J’enseigne l’histoire et en particulier le thème du judéocide depuis plus de trente-cinq ans. L’approche pédagogique que je viens de décrire porte chaque année ses fruits malgré les réticences et préjugés que certains jeunes manifestent au départ. Toutes les questions et objections exprimées par les élèves sont accueillies sans tabou et sans jugement, traitées dans une approche historienne (recherche, analyse et critique des diverses sources d’information) et soumises au débat. Plus les élèves reçoivent des réponses argumentées à leurs questions, plus ils reçoivent des informations quant à la réalité de la politique raciste du 3e Reich, plus ils éprouvent de l’empathie pour les victimes et plus ils se sentent concernés étant pour la plupart eux-mêmes victimes de préjugés et de discriminations.

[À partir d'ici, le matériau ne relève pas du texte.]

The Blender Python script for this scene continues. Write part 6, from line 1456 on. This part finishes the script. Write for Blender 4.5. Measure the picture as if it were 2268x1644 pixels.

Michel Staszewski          Janvier 2012

[1] Cf. REY, B. et STASZEWSKI, M., Enseigner l’histoire aux adolescents. Démarches socio-constructivistes, de Boeck, 2010 (2e édition).

[2] J’ai traité ce sujet de manière plus approfondie dans « Combattre le négationnisme… oui, mais Comment » in Mrax-info n° 178, mai-juin 2007, pp. 8 à 11  (disponible à l’adresse http://www.mrax.be/IMG/Mraxinfo_178.pdf)

[3] Publié en 1995 aux éditions de la Vieille Taupe. Roger Garaudy appuie habilement son propos sur d’innombrables citations, le plus souvent sorties de leur contexte, n’hésitant pas à en dénaturer le sens et à tirer d’abusives conclusions générales à partir de l’un ou l’autre cas particulier. Pour plus de détails concernant les procédés utilisés par les auteurs d’écrits négationnistes, lire, par exemple, STEINBERG, M. Les yeux du témoin et le regard du borgne. L’histoire face au révisionnisme, Les éditions du cerf, Paris, 1990 ou le site Internet   « Pratique de l’histoire et dévoiements négationnistes » (http://www.phdn.org/).

[4]  Le texte complet de ce manifeste est disponible sur le site de l’association « Liberté pour l’histoire  »   (http://www.lph-asso.fr/index.php?option=com_content&view=article&id=2&Itemid=13&lang=fr)

[5] En vertu de l’article 444 du code pénal qui prévoit les cas où la loi de 1995 s’applique.